▶ _Set task_:
Every line must be returned precisely as it is written.

▶ _Given material_:
┌────────
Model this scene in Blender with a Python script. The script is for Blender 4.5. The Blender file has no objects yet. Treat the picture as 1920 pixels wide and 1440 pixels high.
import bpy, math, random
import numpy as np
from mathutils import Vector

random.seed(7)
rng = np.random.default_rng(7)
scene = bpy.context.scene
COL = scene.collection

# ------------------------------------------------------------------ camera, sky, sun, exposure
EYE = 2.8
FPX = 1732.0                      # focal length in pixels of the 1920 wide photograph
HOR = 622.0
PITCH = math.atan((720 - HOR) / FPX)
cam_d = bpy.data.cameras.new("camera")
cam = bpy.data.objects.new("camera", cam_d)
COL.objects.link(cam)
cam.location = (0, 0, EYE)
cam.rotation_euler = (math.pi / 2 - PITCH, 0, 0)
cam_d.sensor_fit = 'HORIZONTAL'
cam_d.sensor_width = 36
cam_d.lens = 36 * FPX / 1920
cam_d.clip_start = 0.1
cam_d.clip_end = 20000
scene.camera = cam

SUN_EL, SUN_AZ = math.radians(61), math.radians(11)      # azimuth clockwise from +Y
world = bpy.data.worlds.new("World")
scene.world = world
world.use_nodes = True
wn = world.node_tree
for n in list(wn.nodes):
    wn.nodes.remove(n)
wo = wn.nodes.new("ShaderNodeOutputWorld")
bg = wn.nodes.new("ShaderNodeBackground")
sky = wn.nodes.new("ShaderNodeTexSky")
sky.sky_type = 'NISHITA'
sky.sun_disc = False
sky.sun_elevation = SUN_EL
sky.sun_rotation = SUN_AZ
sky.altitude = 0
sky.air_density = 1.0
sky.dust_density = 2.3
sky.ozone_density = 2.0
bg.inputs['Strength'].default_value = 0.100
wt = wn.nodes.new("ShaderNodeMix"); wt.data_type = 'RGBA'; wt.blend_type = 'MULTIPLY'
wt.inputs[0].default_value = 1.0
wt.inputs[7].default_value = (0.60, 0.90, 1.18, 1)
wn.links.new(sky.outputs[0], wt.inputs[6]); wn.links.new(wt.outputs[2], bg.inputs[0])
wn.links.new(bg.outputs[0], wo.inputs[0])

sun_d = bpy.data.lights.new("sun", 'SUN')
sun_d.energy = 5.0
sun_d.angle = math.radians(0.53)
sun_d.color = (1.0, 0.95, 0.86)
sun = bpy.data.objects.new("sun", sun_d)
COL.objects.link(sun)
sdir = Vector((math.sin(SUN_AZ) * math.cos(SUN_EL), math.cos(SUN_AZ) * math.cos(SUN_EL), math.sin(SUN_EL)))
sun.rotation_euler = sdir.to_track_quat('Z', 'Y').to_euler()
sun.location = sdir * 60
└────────
▶ _Written answer_:
Model this scene in Blender with a Python script. The script is for Blender 4.5. The Blender file has no objects yet. Treat the picture as 1920 pixels wide and 1440 pixels high.
import bpy, math, random
import numpy as np
from mathutils import Vector

random.seed(7)
rng = np.random.default_rng(7)
scene = bpy.context.scene
COL = scene.collection

# ------------------------------------------------------------------ camera, sky, sun, exposure
EYE = 2.8
FPX = 1732.0                      # focal length in pixels of the 1920 wide photograph
HOR = 622.0
PITCH = math.atan((720 - HOR) / FPX)
cam_d = bpy.data.cameras.new("camera")
cam = bpy.data.objects.new("camera", cam_d)
COL.objects.link(cam)
cam.location = (0, 0, EYE)
cam.rotation_euler = (math.pi / 2 - PITCH, 0, 0)
cam_d.sensor_fit = 'HORIZONTAL'
cam_d.sensor_width = 36
cam_d.lens = 36 * FPX / 1920
cam_d.clip_start = 0.1
cam_d.clip_end = 20000
scene.camera = cam

SUN_EL, SUN_AZ = math.radians(61), math.radians(11)      # azimuth clockwise from +Y
world = bpy.data.worlds.new("World")
scene.world = world
world.use_nodes = True
wn = world.node_tree
for n in list(wn.nodes):
    wn.nodes.remove(n)
wo = wn.nodes.new("ShaderNodeOutputWorld")
bg = wn.nodes.new("ShaderNodeBackground")
sky = wn.nodes.new("ShaderNodeTexSky")
sky.sky_type = 'NISHITA'
sky.sun_disc = False
sky.sun_elevation = SUN_EL
sky.sun_rotation = SUN_AZ
sky.altitude = 0
sky.air_density = 1.0
sky.dust_density = 2.3
sky.ozone_density = 2.0
bg.inputs['Strength'].default_value = 0.100
wt = wn.nodes.new("ShaderNodeMix"); wt.data_type = 'RGBA'; wt.blend_type = 'MULTIPLY'
wt.inputs[0].default_value = 1.0
wt.inputs[7].default_value = (0.60, 0.90, 1.18, 1)
wn.links.new(sky.outputs[0], wt.inputs[6]); wn.links.new(wt.outputs[2], bg.inputs[0])
wn.links.new(bg.outputs[0], wo.inputs[0])

sun_d = bpy.data.lights.new("sun", 'SUN')
sun_d.energy = 5.0
sun_d.angle = math.radians(0.53)
sun_d.color = (1.0, 0.95, 0.86)
sun = bpy.data.objects.new("sun", sun_d)
COL.objects.link(sun)
sdir = Vector((math.sin(SUN_AZ) * math.cos(SUN_EL), math.cos(SUN_AZ) * math.cos(SUN_EL), math.sin(SUN_EL)))
sun.rotation_euler = sdir.to_track_quat('Z', 'Y').to_euler()
sun.location = sdir * 60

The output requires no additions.